The high degree of specialization in these markets requires telecommunications providers to reflect the corresponding areas of expertise in their organization, which must be mapped both internally and in cooperation with partners. Further structural challenges arise from the need to map software and its development as a critical driver of value creation, also both internally and in cooperation with partners.

The dimensions of the individual organizational areas depend on the proportion of internal and external value added, particularly in the abovementioned areas. Here, we interface with the skills development module to bring together the capacity requirements with the qualifications and recruiting measures.

As part of the method and model definition, we have set the course for the design of governance in the new organization. Considering the solution and market-driven complexity, decision-making processes will be more or less decentralized to ensure proactivity and adaptability in the market environment.

6. Merger and integration support

The past few years have been characterized by mergers of telecommunications companies with the aim of horizontal integration, which has strengthened companies, particularly on the network side. With a view to the next generation of telecommunications companies, we expect to see increasing vertical and lateral integration in the future through mergers of companies from upstream and downstream stages of the value chain to bundle complementary offerings in a common sales market.
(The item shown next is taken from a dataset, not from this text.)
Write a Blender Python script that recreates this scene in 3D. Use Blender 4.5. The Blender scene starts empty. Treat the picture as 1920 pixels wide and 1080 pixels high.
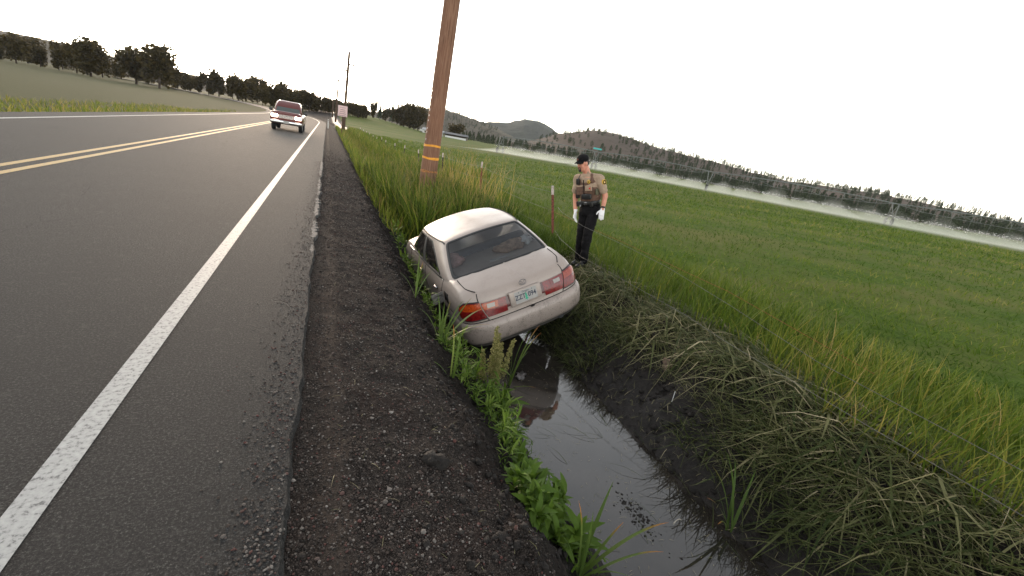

This applies in particular to the software and solutions business, as well as to companies from the telecommunications target markets.

Since the opening of the telecommunications markets, we have supported companies in the integration of network operators from the mobile, fixed network, and cable businesses. We have also supported establishing and integrating group companies in the software and IT infrastructure sectors. Our consulting focus is on organizational and technical integration in the context of company mergers.